I don’t know when the outside of my hips and glutes began to be painfully tight.  Many moons ago.  And it only got worse when I started commuting on my bike.  I’ve made motions toward really trying to release in my hips in the past few years, but nothing like the release we’ve been working on here.  Loosening the hip sockets is a focus of the breath work, in order to create more space and ease for the breath to drop in and the vibrations to sound out.

Well I’ve started the long, slow road to release, and with it somatic memory has started, and will continue, to bubble to surface.  Somatic memory is the way our bodies feel, and remember, emotions.  When emotions aren’t expressed (say, anger) they are stored in the body (say, in one’s hips) as tension or holding.  When that tension or holding is released, the body remembers those feelings all over again. Wheeeeeeeeeeeeeeeeeeeeeeeeeeeeeeeee!
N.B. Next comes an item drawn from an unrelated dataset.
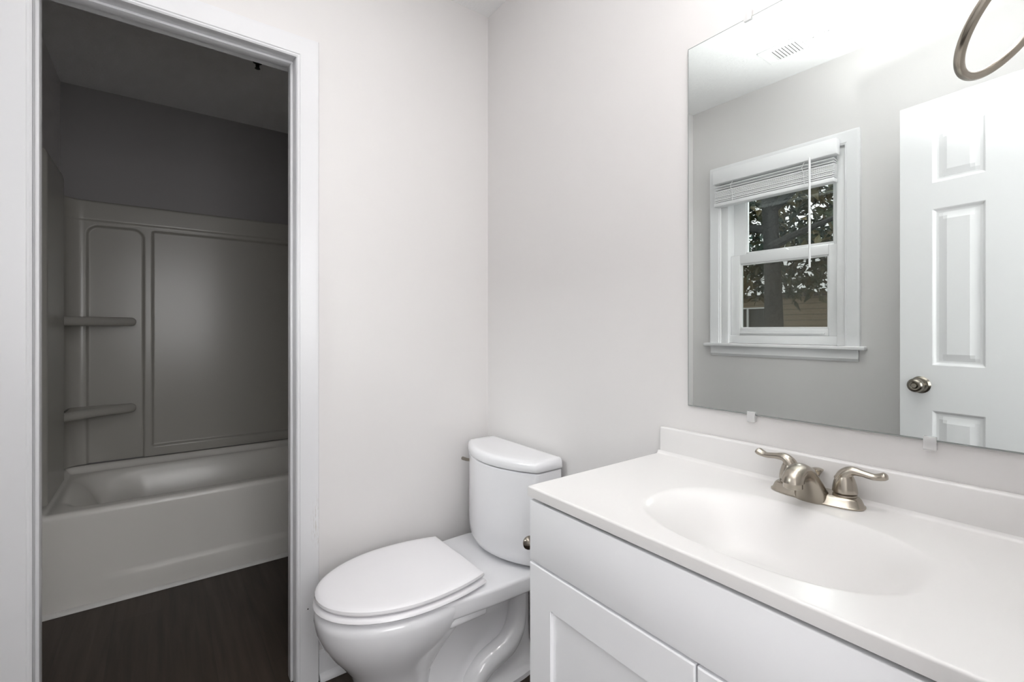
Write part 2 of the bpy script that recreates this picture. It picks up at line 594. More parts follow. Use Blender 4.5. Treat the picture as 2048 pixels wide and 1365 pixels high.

I’m happy to say I’m now far more aware of my anger than I have been in many many years.  Learning to express it instead of storing it – well, that’s part of why I do this theater thing.  Onstage I can unleash anything and everything, though I’ve certainly got a long way to go toward honing that skill.

This post is getting epically long, and I’m only a third of the way through all the things I wanted to say about last week.  Here’s where I go all Peter Jackson and break this puppy up into pieces.

But before I leave you for the night, I want to share some excitement and a goal for this week.  Lucky for you, they’re related and thus this will be over quickly.

My goal: to get a little outside exercise every day.  While we have movement of some sort every day, the exertion level is variable.  So I went asking around about a bicycle, and it turns out my housemate has one she rarely uses, and she said I’m free to borrow it.  Check out this sweet ride!

It has an adorable bell!

 

I took a short ride during the dinner break today (have I mentioned the amazing light of these fall afternoons?  Amazing) and it was so lovely.  I’m excited for many, many more (stay away rain!).